しかしこの会場ではすでにさっきの兼好の権助がキャラとして一人歩きしてるんだな。難しそうだけど権助が奥様の前に魚を並べてる絵を見事に切り出した。
続いてパンダの親子を切りながら、どうして体を前後に揺らしながら切るのかと語り出し、ぴたっと動きを止めてちまちま鋏だけを動かすのもお約束。
お囃子も止み、照明まで暗くなり、ね?やっぱり揺らしてた方がやりいいんですよと笑いを取る。
いつも通りの語りだけど、毎回切ってるお題が違うので何度見ても飽きない。この語りも芸のうちなので、切ってる間べちゃべちゃしゃべるな隣の客!
さてトリは喬太郎。こないだのオリンピックね、なぜかあたしはカナダでやってると思いこんでたんですよ、平昌、平尾昌晃、カナダからの手紙…
ってんで「ラーブレターフロムカナーダー♪」と歌い出すと、客席から手拍子。「もしもあなたがーいっしょにいたーらー」手拍子さらに大きくなる。
ついに立ち上がってワンコーラス歌いきった。「さすが飯能のお客様は反応がいい」。客席大喜びで、続いてはこないだ小金井でもやってた「北」ネタ。
あの国の若旦那に日本から幇間を送り込んでヨイショしまくり、核を放棄させるってやつ、こないだよりまとまってたけど、やっぱりあまりウケない。
「こういうネタ、おキライ?」と切り替えて、「西武線沿線の方はどっか東武線を下に見てません? かといって東急東横線ほど余裕はないですが」
で、西武国分寺線が東武東上線に話しかけると「いいんですか?俺なんかとしゃべってたら他の西武線に怒られませんか?」と卑屈な東武東上線。
「何言ってるんです、同じ埼玉県に向かう電車同士じゃないですか(実は国分寺線は埼玉を走ってないが)、どうです最近、東武伊勢崎線さんは」
「ああ、あいつはねえ、スカイツリーが出来てからすっかり人が変わっちまいまして…」「ちょっと!国分寺線!なに東武線なんかとしゃべってるのよ!」
「なんだよ西武新宿線、いいじゃないか別に」「なに言ってんの、あんなのとつきあってたら西武線の格が落ちるのよ!」…成増あたりじゃ絶対出来ないネタ。
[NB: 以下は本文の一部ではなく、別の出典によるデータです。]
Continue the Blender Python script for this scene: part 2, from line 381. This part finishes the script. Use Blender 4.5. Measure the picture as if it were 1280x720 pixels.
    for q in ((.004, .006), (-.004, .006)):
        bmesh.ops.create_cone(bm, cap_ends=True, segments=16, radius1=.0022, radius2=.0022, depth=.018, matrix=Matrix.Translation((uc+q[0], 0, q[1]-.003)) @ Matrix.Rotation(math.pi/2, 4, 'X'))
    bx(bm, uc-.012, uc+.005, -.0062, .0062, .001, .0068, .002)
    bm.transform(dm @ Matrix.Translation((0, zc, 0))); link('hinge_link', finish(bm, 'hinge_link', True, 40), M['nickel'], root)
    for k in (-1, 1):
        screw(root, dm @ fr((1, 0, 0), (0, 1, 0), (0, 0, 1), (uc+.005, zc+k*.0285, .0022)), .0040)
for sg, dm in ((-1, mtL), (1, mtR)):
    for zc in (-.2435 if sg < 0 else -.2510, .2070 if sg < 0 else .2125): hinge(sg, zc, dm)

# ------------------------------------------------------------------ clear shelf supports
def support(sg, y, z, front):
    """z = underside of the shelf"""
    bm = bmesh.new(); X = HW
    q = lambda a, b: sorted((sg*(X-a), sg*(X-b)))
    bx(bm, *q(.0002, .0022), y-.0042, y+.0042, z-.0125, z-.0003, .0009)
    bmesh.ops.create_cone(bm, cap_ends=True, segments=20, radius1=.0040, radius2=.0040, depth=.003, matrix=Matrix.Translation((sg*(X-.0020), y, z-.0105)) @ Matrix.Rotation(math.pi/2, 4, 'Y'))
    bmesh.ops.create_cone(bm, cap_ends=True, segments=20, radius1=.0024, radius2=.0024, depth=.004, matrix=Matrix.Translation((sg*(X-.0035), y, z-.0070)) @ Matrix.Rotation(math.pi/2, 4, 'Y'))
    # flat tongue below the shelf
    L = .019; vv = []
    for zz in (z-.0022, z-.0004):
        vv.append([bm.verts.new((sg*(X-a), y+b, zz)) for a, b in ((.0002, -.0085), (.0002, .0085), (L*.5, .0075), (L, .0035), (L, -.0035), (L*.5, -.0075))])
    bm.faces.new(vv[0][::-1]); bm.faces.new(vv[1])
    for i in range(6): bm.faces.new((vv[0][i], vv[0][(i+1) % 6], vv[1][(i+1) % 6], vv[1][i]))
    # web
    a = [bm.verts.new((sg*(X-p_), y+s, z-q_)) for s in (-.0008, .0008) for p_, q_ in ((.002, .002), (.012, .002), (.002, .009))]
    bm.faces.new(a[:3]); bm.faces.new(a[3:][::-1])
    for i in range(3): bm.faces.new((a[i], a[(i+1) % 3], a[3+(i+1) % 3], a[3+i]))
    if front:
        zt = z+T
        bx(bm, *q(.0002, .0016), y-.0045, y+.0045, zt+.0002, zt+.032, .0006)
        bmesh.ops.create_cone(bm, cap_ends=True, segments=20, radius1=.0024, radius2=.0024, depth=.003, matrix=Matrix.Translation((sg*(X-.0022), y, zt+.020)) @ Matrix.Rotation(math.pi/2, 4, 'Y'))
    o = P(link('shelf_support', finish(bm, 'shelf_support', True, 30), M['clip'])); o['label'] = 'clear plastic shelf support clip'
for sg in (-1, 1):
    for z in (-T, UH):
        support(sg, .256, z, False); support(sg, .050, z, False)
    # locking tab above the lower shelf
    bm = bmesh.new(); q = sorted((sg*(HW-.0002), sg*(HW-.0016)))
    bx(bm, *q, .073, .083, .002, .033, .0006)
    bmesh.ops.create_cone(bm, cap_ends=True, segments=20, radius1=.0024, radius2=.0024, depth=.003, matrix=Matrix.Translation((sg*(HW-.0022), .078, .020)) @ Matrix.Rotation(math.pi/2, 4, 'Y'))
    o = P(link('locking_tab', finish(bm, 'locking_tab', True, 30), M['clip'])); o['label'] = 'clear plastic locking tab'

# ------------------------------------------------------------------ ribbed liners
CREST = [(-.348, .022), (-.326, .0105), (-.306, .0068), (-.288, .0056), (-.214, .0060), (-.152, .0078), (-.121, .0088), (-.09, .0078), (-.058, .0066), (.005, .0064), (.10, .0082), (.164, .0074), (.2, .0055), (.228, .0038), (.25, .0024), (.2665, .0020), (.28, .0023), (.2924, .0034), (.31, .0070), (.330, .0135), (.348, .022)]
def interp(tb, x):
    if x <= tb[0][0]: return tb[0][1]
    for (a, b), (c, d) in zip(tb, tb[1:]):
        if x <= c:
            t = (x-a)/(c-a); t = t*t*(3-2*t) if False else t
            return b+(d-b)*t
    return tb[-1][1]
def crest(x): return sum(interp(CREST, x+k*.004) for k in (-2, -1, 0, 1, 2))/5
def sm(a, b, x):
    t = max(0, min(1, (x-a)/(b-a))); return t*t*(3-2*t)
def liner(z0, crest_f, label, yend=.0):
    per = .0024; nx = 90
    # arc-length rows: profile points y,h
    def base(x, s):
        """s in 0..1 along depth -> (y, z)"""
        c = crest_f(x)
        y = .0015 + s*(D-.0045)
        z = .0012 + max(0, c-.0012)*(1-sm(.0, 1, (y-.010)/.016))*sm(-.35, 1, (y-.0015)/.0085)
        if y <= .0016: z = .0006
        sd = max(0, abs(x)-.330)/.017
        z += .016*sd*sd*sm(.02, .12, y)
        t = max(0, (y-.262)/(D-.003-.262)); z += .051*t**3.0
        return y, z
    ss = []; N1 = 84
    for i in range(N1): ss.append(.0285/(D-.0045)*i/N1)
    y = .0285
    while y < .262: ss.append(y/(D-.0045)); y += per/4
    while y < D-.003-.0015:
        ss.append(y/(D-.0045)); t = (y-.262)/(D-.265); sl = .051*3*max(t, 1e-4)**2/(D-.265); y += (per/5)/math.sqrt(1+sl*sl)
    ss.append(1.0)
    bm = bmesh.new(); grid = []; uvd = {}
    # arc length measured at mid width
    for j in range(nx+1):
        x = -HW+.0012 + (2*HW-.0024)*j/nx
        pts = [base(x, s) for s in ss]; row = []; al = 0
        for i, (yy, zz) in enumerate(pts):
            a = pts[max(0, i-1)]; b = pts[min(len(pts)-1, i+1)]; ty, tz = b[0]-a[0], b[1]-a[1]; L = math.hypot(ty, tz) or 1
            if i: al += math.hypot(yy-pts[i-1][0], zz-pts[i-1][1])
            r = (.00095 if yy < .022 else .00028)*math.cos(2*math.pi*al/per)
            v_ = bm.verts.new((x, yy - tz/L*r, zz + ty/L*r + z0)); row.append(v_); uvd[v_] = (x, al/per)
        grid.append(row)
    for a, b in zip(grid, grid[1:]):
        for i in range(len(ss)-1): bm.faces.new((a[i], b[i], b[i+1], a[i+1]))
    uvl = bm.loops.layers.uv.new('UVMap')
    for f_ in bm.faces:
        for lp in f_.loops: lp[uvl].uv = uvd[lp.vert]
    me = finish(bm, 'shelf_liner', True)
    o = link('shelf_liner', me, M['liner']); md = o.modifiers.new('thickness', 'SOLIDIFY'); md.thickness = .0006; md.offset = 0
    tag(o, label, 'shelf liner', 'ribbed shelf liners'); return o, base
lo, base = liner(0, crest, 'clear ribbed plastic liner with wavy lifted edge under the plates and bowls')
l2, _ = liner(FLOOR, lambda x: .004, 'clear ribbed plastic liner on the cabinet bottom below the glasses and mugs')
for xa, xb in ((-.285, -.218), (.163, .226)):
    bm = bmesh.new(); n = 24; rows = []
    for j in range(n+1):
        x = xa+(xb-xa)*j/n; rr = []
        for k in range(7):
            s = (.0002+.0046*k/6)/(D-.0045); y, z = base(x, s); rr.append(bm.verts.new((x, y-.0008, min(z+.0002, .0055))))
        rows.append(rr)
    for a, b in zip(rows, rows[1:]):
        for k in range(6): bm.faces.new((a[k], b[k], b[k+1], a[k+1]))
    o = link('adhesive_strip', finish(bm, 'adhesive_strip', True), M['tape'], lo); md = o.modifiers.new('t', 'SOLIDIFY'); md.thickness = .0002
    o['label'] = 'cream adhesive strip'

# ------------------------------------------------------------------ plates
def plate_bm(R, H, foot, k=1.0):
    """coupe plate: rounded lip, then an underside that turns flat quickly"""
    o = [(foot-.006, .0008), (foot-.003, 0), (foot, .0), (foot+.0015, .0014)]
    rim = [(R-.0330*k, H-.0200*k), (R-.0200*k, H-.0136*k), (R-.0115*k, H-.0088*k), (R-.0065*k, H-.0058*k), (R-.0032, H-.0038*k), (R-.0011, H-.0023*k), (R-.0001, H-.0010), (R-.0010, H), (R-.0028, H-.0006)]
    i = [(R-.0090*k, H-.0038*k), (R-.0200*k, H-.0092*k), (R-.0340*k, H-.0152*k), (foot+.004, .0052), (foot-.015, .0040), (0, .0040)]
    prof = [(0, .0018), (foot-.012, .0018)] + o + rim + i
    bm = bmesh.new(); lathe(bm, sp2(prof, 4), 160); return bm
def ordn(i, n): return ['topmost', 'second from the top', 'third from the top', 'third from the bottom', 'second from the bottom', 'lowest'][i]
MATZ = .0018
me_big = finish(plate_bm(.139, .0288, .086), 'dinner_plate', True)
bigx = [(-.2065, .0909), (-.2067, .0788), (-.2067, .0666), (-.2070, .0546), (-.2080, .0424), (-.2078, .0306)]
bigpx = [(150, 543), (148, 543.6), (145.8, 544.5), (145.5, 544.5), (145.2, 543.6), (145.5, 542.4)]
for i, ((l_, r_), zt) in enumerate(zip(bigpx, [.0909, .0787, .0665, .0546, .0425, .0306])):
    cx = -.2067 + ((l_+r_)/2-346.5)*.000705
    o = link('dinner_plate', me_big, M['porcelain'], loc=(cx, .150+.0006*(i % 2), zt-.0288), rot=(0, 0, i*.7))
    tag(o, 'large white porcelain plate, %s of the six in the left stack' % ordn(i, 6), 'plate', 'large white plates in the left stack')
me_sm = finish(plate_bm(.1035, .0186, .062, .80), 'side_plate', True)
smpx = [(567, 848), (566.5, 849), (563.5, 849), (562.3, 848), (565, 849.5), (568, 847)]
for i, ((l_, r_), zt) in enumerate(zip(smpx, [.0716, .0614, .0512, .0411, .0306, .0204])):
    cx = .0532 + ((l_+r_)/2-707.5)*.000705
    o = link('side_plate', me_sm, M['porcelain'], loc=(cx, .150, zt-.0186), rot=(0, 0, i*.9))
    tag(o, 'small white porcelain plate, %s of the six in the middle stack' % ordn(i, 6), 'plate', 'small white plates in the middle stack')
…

このあたりでイヤな予感がし始めた。電車コントから立ち食いそばの話になり、そばに乗せられるコロッケの気持ち…あー、今回も『時そば』だあ。
喬太郎はそばつゆが染みるコロッケの姿態を身をよじって熱演、さらに任侠ソーセージ一家の抗争に話が移るが、わかっている、もう『時そば』しかないと。
「あー、こんな無駄話で持ち時間の半分使っちゃいました。で、この無駄話の後になんと! 古典落語やります!」客席は大喜びだが、あたしゃため息。
喬太郎の『時そば』は以前ここで詳しく紹介したので省略。もう10回くらい聞いてるんで耳タコ。そりゃまあ鉄板ネタだし、聴けばやっぱり笑うんだけどさ。
そっちは郊外の会でピンポイントのつもりだろうが、郊外を扇状に回ってる客もいるんだぜ。今回このネタだったらさすがにファンやめようかと思ってた。
などとぼやきつつも、6月に立川で「落語教育委員会」があるってんで、チケット買っちゃった。いや、今回の兼好が良かったからさ。
いくらなんでも6月に『時そば』はないだろう。新しいネタに出会えることを願いつつ、その日を待ちたいと思います。